Numerical simulations of a hydrogen release in the vicinity of a cubical building

Computational Fluid Dynamics techniques were employed to perform an impact assessment of a hydrogen release in the vicinity of a building and to study the interactions between a hydrogen plume released in the vicinity of cubical buildings and the near-field flow structure. The impact of hydrogen's buoyancy on the near-field flow structure and dispersion characteristics as compared to plumes driven solely by momentum was estimated. Additionally, the effects of neighboring buildings on the flow field and dispersion characteristics of hydrogen were also estimated.
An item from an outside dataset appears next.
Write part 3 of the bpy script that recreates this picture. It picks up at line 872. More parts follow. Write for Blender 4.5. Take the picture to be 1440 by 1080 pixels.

The results of the various analyses showed that hydrogen, when released under several atmospheric stratifications, has a considerably greater impact potential in compared to methane. It was also shown that hydrogen's buoyancy strongly affects the flow structure about a cubical building and thus dispersion characteristics. Although the effects of buoyancy on the flow structure resemble those of neutral plumes driven solely by momentum, the effects on the dispersion characteristics were clearly different. Finally, it was shown that the addition of adjacent buildings to a single-building facility will markedly alter the flow field about the building and thus the dispersion pattern of hydrogen. Downwash algorithms, such as those employed by commonly used dispersion models, need to be revised as to incorporate the effects of buoyancy and adjacent buildings. CFD techniques were proven suitable for simulating the complex interactions associated with hydrogen dispersion in urban scenarios. Additionally the usefulness of CFD simulations as part of safe building/facility design protocols was showcased by the enhanced description of impacts associated with hydrogen dispersion.